P1. This pitch begins 100 feet or so to the left of Fat City. It is a clean, low-angle, flared crack in a blank slab, just right of an area of many pronounced grooves. It leads to a two bolt anchor less than half a rope-length up feet up (and continues above). This crack appears easy from down below, but it is probably one of the hardest 5.9 pitches you will ever do. The crack is flared, insecure, and sustained the whole way to the anchor. There is also an awesome .12a face climb 20 feet to the right of it of that can be toproped from the anchors on George's Tree. The crux is 20 feet up, but the face remains solid 5.10 and 5.11 the whole way up. These two routes are great for developing slab technique. ~140'.
Addendum:
On the first pitch above the 2 bolt anchor, it gets steeper.

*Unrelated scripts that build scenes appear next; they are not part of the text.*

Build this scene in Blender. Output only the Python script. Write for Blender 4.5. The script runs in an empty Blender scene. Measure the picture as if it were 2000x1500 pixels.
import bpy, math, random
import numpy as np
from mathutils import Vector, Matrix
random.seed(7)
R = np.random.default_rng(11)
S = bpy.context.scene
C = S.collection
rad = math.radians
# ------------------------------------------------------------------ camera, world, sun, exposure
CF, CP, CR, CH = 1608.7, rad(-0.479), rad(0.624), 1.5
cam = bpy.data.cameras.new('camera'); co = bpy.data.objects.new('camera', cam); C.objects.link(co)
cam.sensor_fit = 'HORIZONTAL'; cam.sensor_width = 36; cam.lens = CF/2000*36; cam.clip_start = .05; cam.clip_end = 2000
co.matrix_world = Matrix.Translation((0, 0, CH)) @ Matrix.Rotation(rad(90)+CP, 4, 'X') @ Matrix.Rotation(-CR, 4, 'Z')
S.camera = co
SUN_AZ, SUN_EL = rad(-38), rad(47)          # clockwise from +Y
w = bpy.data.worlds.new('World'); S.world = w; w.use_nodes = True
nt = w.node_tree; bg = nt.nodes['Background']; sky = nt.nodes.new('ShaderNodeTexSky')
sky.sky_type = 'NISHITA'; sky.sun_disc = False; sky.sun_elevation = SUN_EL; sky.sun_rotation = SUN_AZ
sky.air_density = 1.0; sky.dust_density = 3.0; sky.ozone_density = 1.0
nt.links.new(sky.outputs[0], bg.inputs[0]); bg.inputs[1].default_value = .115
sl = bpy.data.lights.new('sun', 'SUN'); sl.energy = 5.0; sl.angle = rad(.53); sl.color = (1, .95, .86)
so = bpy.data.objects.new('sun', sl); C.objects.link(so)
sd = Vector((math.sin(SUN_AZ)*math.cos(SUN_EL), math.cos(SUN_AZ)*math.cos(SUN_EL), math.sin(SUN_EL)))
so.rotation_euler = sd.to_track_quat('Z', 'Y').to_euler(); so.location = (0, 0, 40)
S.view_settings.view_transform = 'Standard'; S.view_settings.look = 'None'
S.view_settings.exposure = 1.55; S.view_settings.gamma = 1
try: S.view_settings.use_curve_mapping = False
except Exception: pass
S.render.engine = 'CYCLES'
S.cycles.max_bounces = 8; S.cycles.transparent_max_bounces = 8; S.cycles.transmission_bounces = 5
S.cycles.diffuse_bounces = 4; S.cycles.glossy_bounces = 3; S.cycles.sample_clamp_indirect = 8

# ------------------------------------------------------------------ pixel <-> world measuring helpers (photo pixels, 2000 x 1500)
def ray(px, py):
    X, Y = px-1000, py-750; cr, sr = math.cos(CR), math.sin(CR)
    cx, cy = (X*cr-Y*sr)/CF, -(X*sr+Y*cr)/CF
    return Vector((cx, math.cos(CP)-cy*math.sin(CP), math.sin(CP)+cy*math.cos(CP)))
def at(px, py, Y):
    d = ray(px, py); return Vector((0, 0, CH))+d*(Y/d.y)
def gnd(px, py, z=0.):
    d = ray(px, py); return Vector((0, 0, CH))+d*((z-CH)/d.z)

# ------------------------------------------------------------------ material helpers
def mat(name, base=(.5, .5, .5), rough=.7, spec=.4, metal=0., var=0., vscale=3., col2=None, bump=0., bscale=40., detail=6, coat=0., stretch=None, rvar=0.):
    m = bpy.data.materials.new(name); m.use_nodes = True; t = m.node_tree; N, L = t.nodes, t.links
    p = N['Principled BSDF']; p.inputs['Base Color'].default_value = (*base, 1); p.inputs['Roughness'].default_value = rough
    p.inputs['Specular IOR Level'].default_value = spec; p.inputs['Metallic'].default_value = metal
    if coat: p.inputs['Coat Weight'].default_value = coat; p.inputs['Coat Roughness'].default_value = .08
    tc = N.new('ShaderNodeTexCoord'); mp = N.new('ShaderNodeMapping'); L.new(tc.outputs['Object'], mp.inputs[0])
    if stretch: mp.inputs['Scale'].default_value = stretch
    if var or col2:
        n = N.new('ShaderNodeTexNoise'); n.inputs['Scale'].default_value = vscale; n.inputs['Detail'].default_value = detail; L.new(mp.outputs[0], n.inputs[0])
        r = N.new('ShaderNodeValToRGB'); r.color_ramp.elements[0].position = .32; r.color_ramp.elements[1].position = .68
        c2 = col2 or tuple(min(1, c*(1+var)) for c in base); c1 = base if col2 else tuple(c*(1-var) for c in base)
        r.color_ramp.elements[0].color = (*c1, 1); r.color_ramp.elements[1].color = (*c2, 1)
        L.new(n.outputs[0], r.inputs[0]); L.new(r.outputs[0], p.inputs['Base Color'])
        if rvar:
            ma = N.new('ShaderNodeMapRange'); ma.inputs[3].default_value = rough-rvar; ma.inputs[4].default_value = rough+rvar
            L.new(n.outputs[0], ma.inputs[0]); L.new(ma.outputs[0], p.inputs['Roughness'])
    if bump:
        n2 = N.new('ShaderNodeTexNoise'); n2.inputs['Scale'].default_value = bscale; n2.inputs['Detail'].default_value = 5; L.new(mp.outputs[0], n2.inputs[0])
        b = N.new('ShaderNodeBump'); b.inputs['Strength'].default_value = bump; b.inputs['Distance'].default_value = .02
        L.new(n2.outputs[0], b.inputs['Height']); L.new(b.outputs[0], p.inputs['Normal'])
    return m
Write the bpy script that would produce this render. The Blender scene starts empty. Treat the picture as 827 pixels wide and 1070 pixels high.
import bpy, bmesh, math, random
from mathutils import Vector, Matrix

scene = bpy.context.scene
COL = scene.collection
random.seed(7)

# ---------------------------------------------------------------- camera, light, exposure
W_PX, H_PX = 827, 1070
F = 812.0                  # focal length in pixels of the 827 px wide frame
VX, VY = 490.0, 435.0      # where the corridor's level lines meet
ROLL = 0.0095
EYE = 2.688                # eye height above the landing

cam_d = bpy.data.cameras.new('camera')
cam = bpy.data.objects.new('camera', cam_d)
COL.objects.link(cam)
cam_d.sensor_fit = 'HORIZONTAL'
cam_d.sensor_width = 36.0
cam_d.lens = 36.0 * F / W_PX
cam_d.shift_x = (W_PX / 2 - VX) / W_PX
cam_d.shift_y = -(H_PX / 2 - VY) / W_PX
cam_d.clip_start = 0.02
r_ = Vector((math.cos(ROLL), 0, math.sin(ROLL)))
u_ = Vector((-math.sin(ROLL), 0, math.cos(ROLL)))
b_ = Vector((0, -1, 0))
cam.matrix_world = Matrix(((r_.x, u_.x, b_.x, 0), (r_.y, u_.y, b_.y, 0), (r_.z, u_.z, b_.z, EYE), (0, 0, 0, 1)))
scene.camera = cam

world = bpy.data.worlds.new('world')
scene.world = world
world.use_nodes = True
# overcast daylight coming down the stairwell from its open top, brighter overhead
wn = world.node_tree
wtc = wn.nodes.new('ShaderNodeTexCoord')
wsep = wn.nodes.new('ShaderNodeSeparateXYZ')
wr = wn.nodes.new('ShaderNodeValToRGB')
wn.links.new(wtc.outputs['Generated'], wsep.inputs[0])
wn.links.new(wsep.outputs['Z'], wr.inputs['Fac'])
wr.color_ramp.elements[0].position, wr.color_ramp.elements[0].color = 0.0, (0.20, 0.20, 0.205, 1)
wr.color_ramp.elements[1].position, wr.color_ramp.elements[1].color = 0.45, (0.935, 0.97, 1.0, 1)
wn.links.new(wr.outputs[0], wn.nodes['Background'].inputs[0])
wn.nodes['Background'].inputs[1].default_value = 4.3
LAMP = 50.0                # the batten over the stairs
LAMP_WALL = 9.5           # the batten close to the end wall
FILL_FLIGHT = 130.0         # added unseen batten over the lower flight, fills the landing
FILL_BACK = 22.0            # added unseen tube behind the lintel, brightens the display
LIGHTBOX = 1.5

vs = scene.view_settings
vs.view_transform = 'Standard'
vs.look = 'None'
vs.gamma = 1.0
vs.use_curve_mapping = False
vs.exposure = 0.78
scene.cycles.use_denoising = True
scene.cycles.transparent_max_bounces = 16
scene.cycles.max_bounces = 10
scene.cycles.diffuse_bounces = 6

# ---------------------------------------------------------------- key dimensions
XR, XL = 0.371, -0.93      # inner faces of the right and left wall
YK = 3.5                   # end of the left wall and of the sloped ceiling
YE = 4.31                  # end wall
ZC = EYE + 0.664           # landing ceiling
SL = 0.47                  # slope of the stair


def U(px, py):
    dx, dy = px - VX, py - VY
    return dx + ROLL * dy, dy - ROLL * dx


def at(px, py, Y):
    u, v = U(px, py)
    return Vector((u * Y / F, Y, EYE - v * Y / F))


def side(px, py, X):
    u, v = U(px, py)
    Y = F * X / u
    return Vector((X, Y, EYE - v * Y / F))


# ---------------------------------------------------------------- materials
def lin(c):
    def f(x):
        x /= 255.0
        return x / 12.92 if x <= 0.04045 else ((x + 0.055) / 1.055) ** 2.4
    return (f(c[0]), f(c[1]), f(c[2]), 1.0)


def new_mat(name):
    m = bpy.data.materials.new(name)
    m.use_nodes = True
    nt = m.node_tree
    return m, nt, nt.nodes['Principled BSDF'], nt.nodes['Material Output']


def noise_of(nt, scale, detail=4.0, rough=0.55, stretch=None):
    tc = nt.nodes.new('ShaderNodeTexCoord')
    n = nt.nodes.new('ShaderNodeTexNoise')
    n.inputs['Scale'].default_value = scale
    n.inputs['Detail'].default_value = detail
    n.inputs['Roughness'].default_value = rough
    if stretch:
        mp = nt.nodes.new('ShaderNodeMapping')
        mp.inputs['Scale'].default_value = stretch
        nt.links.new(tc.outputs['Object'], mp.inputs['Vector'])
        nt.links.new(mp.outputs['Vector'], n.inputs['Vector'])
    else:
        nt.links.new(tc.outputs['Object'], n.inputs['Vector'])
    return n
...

P2. leads up more cracks. ~60'.
Var. A note on the variation on the 2nd pitch (5.10c). This line goes up and to the right at the top of the P1, up a right-facing, thin corner and heads back left after the crux slabby bulge, joining the original line above. Take a good handful of micronuts to protect this one. Very thin and balancy.
P3. another pitch up good cracks leads to the ledge 2/3s up the wall. ~130'.
P4. follow the most obvious cracks to the top. This was probably the crux. ~ 160'.
Protection
Standard rack to a #3.5 Friend. Other recommendations: doubles of #6-10 stoppers I had on every pitch. The first pitch eats them. Doubles on stopper from #4 on up, maybe some mid-sized hexes. Bring lots of Aliens.
Bring a double set of small cams for this route. Then a standard rack up to a #3 Friend. A single larger piece will be nice for pitches 3 and 4. On the first pitch above the 2 bolt anchor, it gets steeper. But good footwork will keep it in the 5.9 range. I had one foot wedged in the flaring crack and the other further out using heel - toe techinque. Pitch 4 was probably the crux.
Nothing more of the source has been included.